-- begin Records to use --

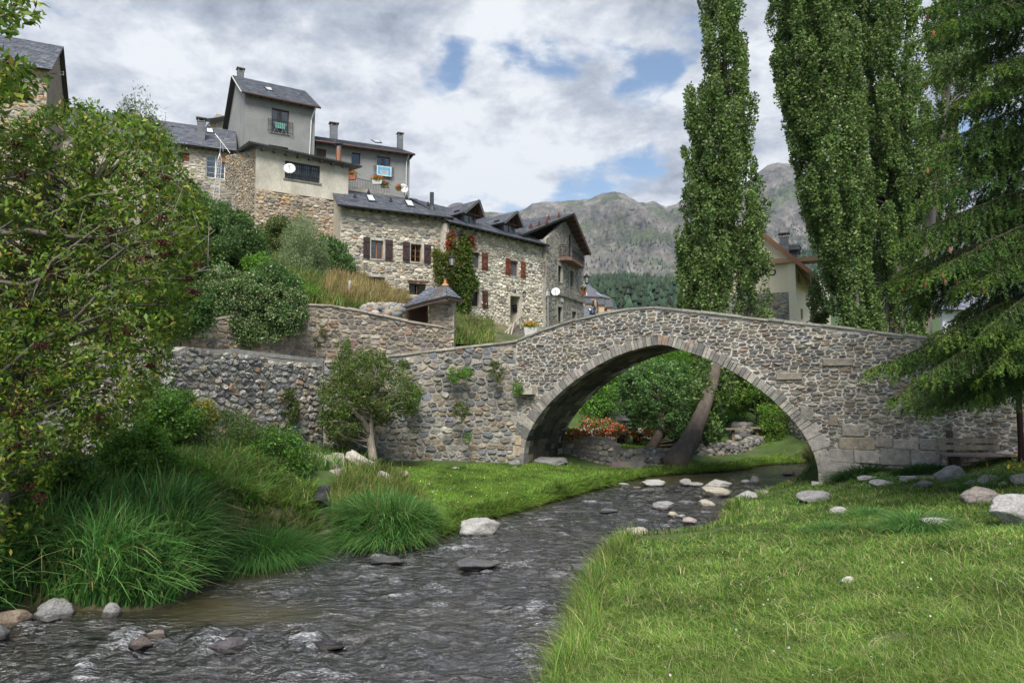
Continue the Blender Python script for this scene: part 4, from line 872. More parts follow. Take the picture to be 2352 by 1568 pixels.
pipe(hR, [FR.pt(LR-.2,zt-.2,.5),FR.pt(LR-.35,zt-.8,.12),FR.pt(LR-.4,12.5,.12)], .07, (.5,.51,.52)); railing(FR.pt, hR, w3_[0]-.3, w3_[2]+.3, w3_[1]+.05, w3_[1]+1.0, .18, 12)
tw = MB(); ua, ub3 = w3_[0]-.05, w3_[2]+.1; zt_ = w3_[1]+1.05
for i in range(14):
    for j in range(10):
        a, b = ua+(ub3-ua)*i/14, ua+(ub3-ua)*(i+1)/14; z0_, z1_ = zt_-.95*(j+1)/10, zt_-.95*j/10; o_ = .24+.015*math.sin(i*1.3); o2 = .24+.015*math.sin((i+1)*1.3)
        e = min(i,13-i); cc = (.62,.75,.80) if e < 1 or j in (0,9) else ((.16,.45,.70) if (j < 4 or e < 3) else ((.55,.45,.42) if abs(i-6.5) < 2.6 and j < 8 else (.30,.62,.78)))
        tw.quad(FR.pt(a,z0_,o_),FR.pt(b,z0_,o2),FR.pt(b,z1_,o2),FR.pt(a,z1_,o_),cc)
tag(tw.build('towel', M_cloth, None, base=FR.pt(ua,zt_,.24)), 'blue towel with a pale border hanging from the row house balcony', 'towel')
M = MB(); 
fl_ = MB(); p0 = FR.pt(FR.hit(*cB(1440,880))[0], FR.hit(*cB(1440,895))[1], 1.6); fl_.tube([p0-Vector((0,0,1)),p0+Vector((0,0,.75))], .24, 12, (.33,.16,.10)); fl_.tube([p0+Vector((0,0,.75)),p0+Vector((0,0,1.0))], .21, 12, (.35,.35,.36)); fl_.lathe(p0+Vector((0,0,1.02)), [(.21,0),(.45,.1),(.45,.14),(.04,.32)], 14, (.10,.09,.09)); tag(fl_.build('flue_pipe', M_metal, None, base=p0-Vector((0,0,1))), 'rusty round flue pipe with a cone cap before the row house', 'flue')

# ---- plastered lean-to block on rubble
FE = Plane(at(588,400,44.6)[:2], at(800,430,47.9)[:2]); LE = FE.L
hE = thing('plastered_outbuilding', 'patchy plastered outbuilding with a long barred window on a rubble base', 'outbuilding', FE.pt(LE/2,11))
zt0, zt1 = FE.hit(*cB(735,775))[1], FE.hit(*cB(1550,945))[1]; e1 = rect(FE, cB(985,878), cB(1320,1095)); e1 = (FE.hit(*cB(985,950))[0], FE.hit(*cB(1150,1062))[1], FE.hit(*cB(1300,1000))[0], FE.hit(*cB(1150,905))[1]); zbk = FE.hit(*cB(1130,1190))[1]; M = MB()
wallpoly(M, FE.pt, [(0,zbk),(LE,zbk),(LE,zt1),(0,zt0)], .3, [rpoly(e1)], (.46,.44,.39)); M.build('plastered_wall', M_plaster, hE); M = MB()
pol = [(0,9)]+[(LE,9),(LE,zbk-.02)]+[(LE*(1-i/10),zbk+.12*math.sin(i*2.3)-.05) for i in range(1,10)]+[(0,zbk+.05)]
wallpoly(M, lambda u,z,o=0: FE.pt(u,z,o+.05), pol, .3, (), (.40,.34,.27)); rubble(M, lambda u,z,o=0: FE.pt(u,z,o+.05), pol, .38,.23,'warm',.022,.06,seed=45)
ES = Plane(FE.pt(0,0,-.31)[:2], at(517,400,50.5)[:2]); 
zsl = ES.hit(*cB(452,838))[1]; zsr = zt0; pol = [(0,9),(ES.L,9),(ES.L,zsl),(0,zsr)]; wallpoly(M, ES.pt, pol, .3, (), (.34,.31,.26)); rubble(M, ES.pt, pol, .32,.17,'warm',.03,.05,seed=46)
backwall(M, FE, .3, LE, 9, zt1, 7, (.4,.36,.3), left=False); M.build('rubble_wall', M_stone, hE)
M = MB(); a_, b_ = FE.pt(-.55,zt0+.12,.6), FE.pt(LE+.8,zt1+.02,.6); bkv = -FE.n*5.2+Vector((0,0,.9)); M.box8([a_,b_,b_+bkv,a_+bkv,a_+Vector((0,0,.1)),b_+Vector((0,0,.1)),b_+bkv+Vector((0,0,.1)),a_+bkv+Vector((0,0,.1))],(.035,.045,.04)); nr = 46
for i in range(nr): p = (a_+Vector((0,0,.12))).lerp(b_+Vector((0,0,.12)), i/nr); M.beam(p, p+bkv, .05,.05,col=(.04,.055,.05))
M.build('corrugated_roof', M_metal, hE); rafters(hE, FE, -.3, LE+.4, (zt0+zt1)/2+.1, 1) if False else None
M = MB()
for i in range(8): u = LE*(i+.4)/8; z_ = zt0+(zt1-zt0)*u/LE; M.beam(FE.pt(u,z_+.02,-.3), FE.pt(u,z_-.03,.5), .12,.14,col=(.09,.075,.06))
M.build('rafters', M_wood, hE)
we = window(FE, hE, e1, (.10,.085,.08), leaves=4, depth=.22, curtain=((.5,.55,.58),1), sillcol=(.26,.24,.21)); M = MB()
for i in range(1,17): u = e1[0]+(e1[2]-e1[0])*i/17; M.beam(FE.pt(u,e1[1],-.1),FE.pt(u,e1[3],-.1),.03,.03,up=(1,0,0),col=(.02,.02,.02))
for k_ in (.3,.7): M.beam(FE.pt(e1[0],e1[1]+(e1[3]-e1[1])*k_,-.1),FE.pt(e1[2],e1[1]+(e1[3]-e1[1])*k_,-.1),.03,.03,col=(.02,.02,.02))
M.build('window_bars', M_metal, we)

# ---- far left: F long slate roof house, wall H, tall house G
FF = Plane(at(110,330,52)[:2], at(541,345,57.4)[:2]); LF = FF.L
hF = thing('long_slate_house', 'long low stone house with a broad slate roof behind the elder bush', 'house', FF.pt(LF*.8,10))
zt = FF.hit(480,341)[1]; f1 = rect(FF, cA(1762,1320), cA(1925,1535)); f2 = rect(FF, cA(1540,1300),cA(1618,1385)); M = MB(); f1 = (f1[0],f1[1],min(f1[2],LF-.1),min(f1[3],zt-.15))
f2 = (f2[0],f2[1],f2[2],min(f2[3],zt-.2))
wallpoly(M, FF.pt, [(0,8),(LF,8),(LF,zt),(0,zt)], .3, [rpoly(f1),rpoly(f2)], (.44,.40,.33)); rubble(M, FF.pt, [(LF*.55,9),(LF,9),(LF,zt-.1),(LF*.55,zt-.1)], .45,.22,'pale',.03,.04,[rpoly(f1),rpoly(f2)],47); backwall(M, FF, 0, LF, 8, zt, 8, (.4,.36,.3)); M.build('wall', M_pale, hF)
q = (FF.pt(-1,zt-.1,.6), FF.pt(LF+.1,zt-.1,.6), FF.pt(LF+.1,FF.hit(529,287)[1]+1.1,-4.4), FF.pt(-1,FF.hit(529,287)[1]+1.1,-4.4)); M = MB(); slates(M, *q, .4,.28, seed=91, thick=.1); slates(M, FF.pt(LF,zt-.1,-9.4), FF.pt(-1,zt-.1,-9.4), q[3], q[2], .6,.5, seed=92, thick=.1); M.build('roof', M_slate, hF)
rafters(hF, FF, LF*.5, LF, zt-.1, 12); window(FF, hF, f1, (.72,.70,.66), leaves=2, bars=3, curtain=((.85,.85,.83),1), sill=False, fr=.09); window(FF, hF, f2, (.2,.06,.035), leaves=1, fill=(.24,.08,.045))
for pts in (((1310,1040),(1360,1042),(1370,1080),(1318,1076)),((1760,1100),(1820,1104),(1832,1147),(1765,1140))): skylight(hF, *[onquad(*q, *cA(*p)) for p in (pts[3],pts[2],pts[1],pts[0])])
p = onquad(*q, *cA(1718,1190)); chimney(hF, p-Vector((0,0,.3)), .62,.6,1.75,FF,(.13,.14,.16))
for p in ((1475,1085),(1335,1020),(1788,1090),(1680,1110)): cowl(hF, onquad(*q, *cA(*p)), FF)
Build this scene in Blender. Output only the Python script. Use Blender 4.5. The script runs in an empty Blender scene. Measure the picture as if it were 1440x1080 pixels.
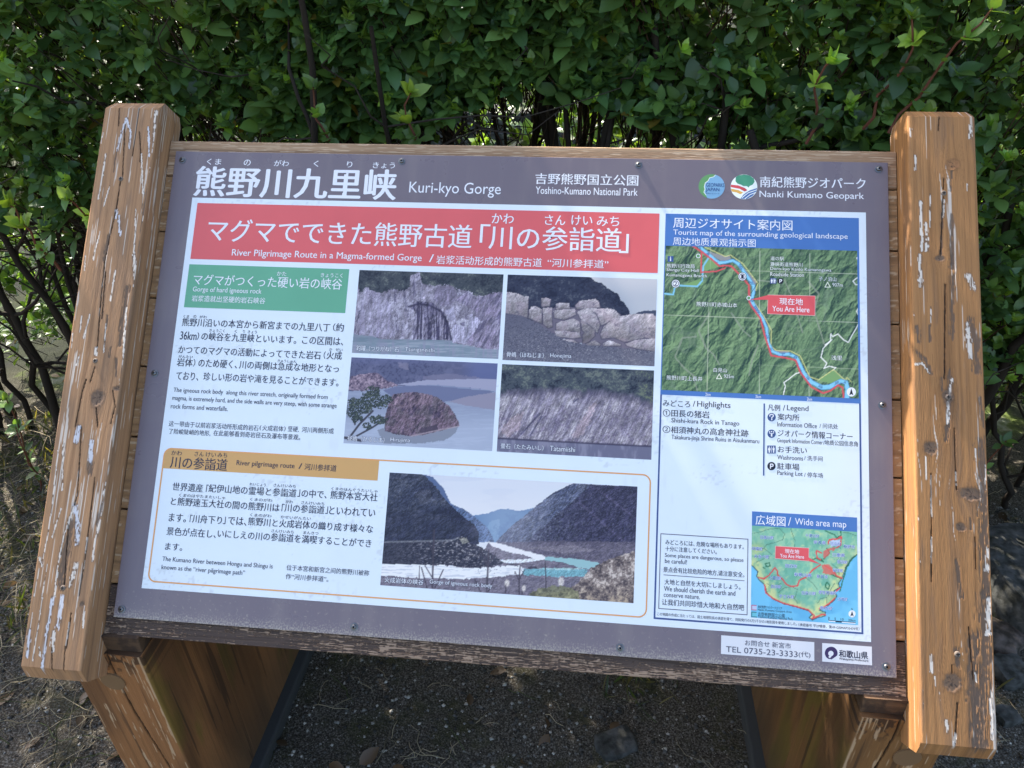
import bpy, math, random
import numpy as np
from mathutils import Matrix, Vector
rng = np.random.default_rng(7)
random.seed(7)
S = bpy.context.scene
COL = S.collection

# ---------------------------------------------------------------- camera, sky, sun
G = 0.95                                   # height of the board centre above the ground
TH = math.radians(50)                      # tilt of the board from the horizontal
CT, ST = math.cos(TH), math.sin(TH)
MB = Matrix(((1, 0, 0, 0), (0, CT, -ST, 0), (0, ST, CT, G), (0, 0, 0, 1)))   # board -> world
RC = np.array([[0.9942994061, 0.0593405628, -0.0885854873],
               [0.0445902741, -0.9860985981, -0.1600664310],
               [-0.0968524569, 0.1552039061, -0.9831232624]])      # board -> camera
CAMB = np.array([0.13601327, -0.18299840, 1.21659601])
FPX = 1087.47                              # focal length in pixels of a 1440 wide frame
cam = bpy.data.cameras.new("camera")
cam.sensor_width = 36; cam.lens = FPX / 1440 * 36
cam.clip_start = 0.02; cam.clip_end = 2000
camo = bpy.data.objects.new("camera", cam); COL.objects.link(camo)
rot = Matrix((tuple(RC[0]), tuple(-RC[1]), tuple(-RC[2]))).transposed().to_4x4()
camo.matrix_world = MB @ Matrix.Translation(Vector(CAMB)) @ rot
S.camera = camo

SUN_BOARD = Vector((-0.50, 0.86, 0.035)).normalized()
SUN = (MB.to_3x3() @ SUN_BOARD).normalized()
elev = math.asin(SUN.z); azim = math.atan2(SUN.x, SUN.y)
world = bpy.data.worlds.new("World"); S.world = world; world.use_nodes = True
wn = world.node_tree; bg = wn.nodes["Background"]
sky = wn.nodes.new("ShaderNodeTexSky"); sky.sky_type = 'NISHITA'; sky.sun_disc = False
sky.sun_elevation = elev; sky.sun_rotation = azim
sky.air_density = 1.0; sky.dust_density = 3.0; sky.ozone_density = 1.0
wn.links.new(sky.outputs[0], bg.inputs[0]); bg.inputs[1].default_value = 0.12
sl = bpy.data.lights.new("sun", 'SUN'); sl.energy = 4.0; sl.angle = math.radians(0.5); sl.color = (1, .93, .82)
so = bpy.data.objects.new("sun", sl); COL.objects.link(so)
so.rotation_euler = SUN.to_track_quat('Z', 'Y').to_euler()
S.view_settings.view_transform = 'Standard'; S.view_settings.look = 'None'
S.view_settings.exposure = 1.95; S.view_settings.gamma = 1.0

# ---------------------------------------------------------------- helpers
def tag(o, label=None, cat=None, group=None, kind=None):
    if label: o["label"] = label
    if cat: o["category"] = cat
    if group: o["group"] = group
    if kind: o["kind"] = kind
    return o

def empty(name, loc=(0, 0, 0)):
    o = bpy.data.objects.new(name, None); COL.objects.link(o); o.location = loc
    o.empty_display_size = 0.1
    return o

def link(name, me, mat, parent=None, basis=None):
    o = bpy.data.objects.new(name, me); COL.objects.link(o)
    if mat is not None and not me.materials: me.materials.append(mat)
    if parent is not None: o.parent = parent
    if basis is not None: o.matrix_basis = basis
    return o

def raw_mesh(name, V, loops, starts, totals, smooth=False):
    me = bpy.data.meshes.new(name)
    V = np.asarray(V, np.float32)
    me.vertices.add(len(V)); me.vertices.foreach_set("co", V.ravel())
    me.loops.add(len(loops)); me.loops.foreach_set("vertex_index", np.asarray(loops, np.int32))
    me.polygons.add(len(starts)); me.polygons.foreach_set("loop_start", np.asarray(starts, np.int32))
    if smooth: me.polygons.foreach_set("use_smooth", np.ones(len(starts), bool))
    me.update(calc_edges=True); me.validate()
    return me

def poly_mesh(name, V, F, smooth=False):
    """F: array (n,k) of same-size faces, or a list of such arrays"""
    Fs = F if isinstance(F, list) else [F]
    loops = np.concatenate([np.asarray(f).ravel() for f in Fs])
    tot = np.concatenate([np.full(len(f), np.asarray(f).shape[1]) for f in Fs])
    st = np.concatenate([[0], np.cumsum(tot)[:-1]])
    return raw_mesh(name, V, loops, st, tot, smooth)

def set_col(me, rgb, name="Col"):
    a = me.color_attributes.new(name, 'FLOAT_COLOR', 'POINT')
    c = np.ones((len(me.vertices), 4), np.float32); c[:, :3] = rgb
    a.data.foreach_set("color", c.ravel())

def lin(c):
    c = np.asarray(c, float) / 255
    return np.where(c <= .04045, c / 12.92, ((c + .055) / 1.055) ** 2.4)
WHITE = lin((207, 224, 247))
def alb(c, k=0.80, lift=0.0):
    """colour of the thing itself, from its look next to the white paper on the board"""
    return np.clip(lin(c) / WHITE * k - lift, 0.004, 0.9)

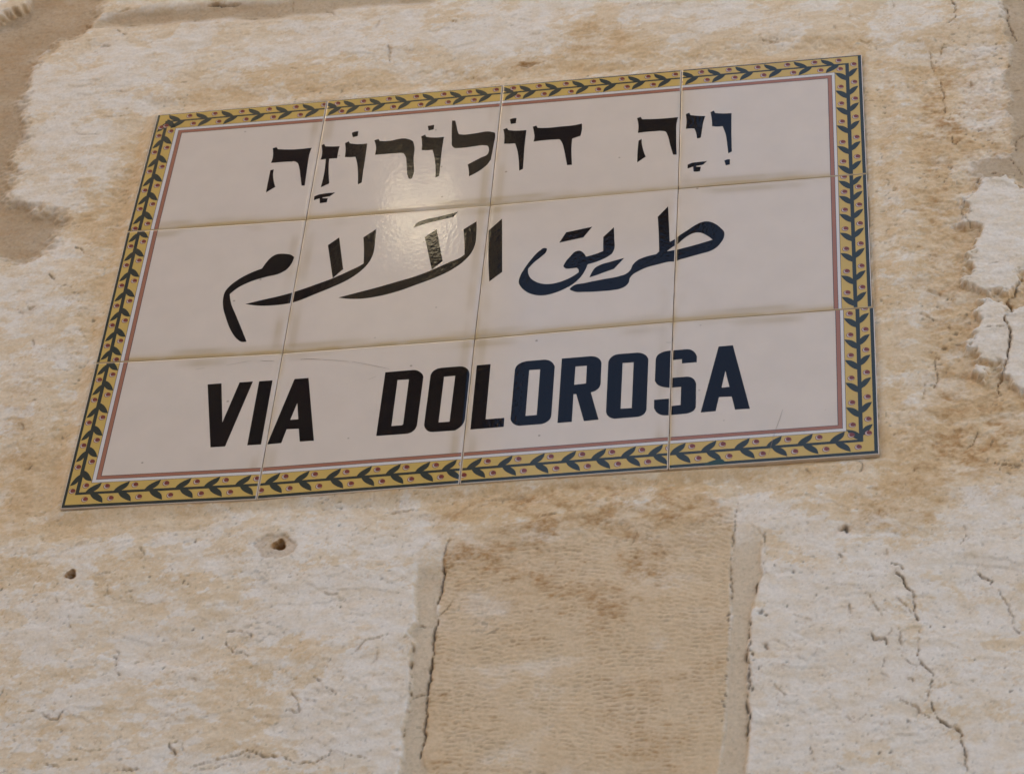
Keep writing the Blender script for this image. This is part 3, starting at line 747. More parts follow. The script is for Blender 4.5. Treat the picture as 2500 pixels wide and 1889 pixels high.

-- end Records to use --

◆ **Exercise requirements**
Taking the material above, give again exactly the lines from the one holding "Build this scene" through the one holding "COL = S.collection", with both ends and without pictures.

◆ **Solution to this exercise**
Build this scene in Blender. Output only the Python script. Use Blender 4.5. The script runs in an empty Blender scene. Measure the picture as if it were 1440x1080 pixels.
import bpy, math, random
import numpy as np
from mathutils import Matrix, Vector
rng = np.random.default_rng(7)
random.seed(7)
S = bpy.context.scene
COL = S.collection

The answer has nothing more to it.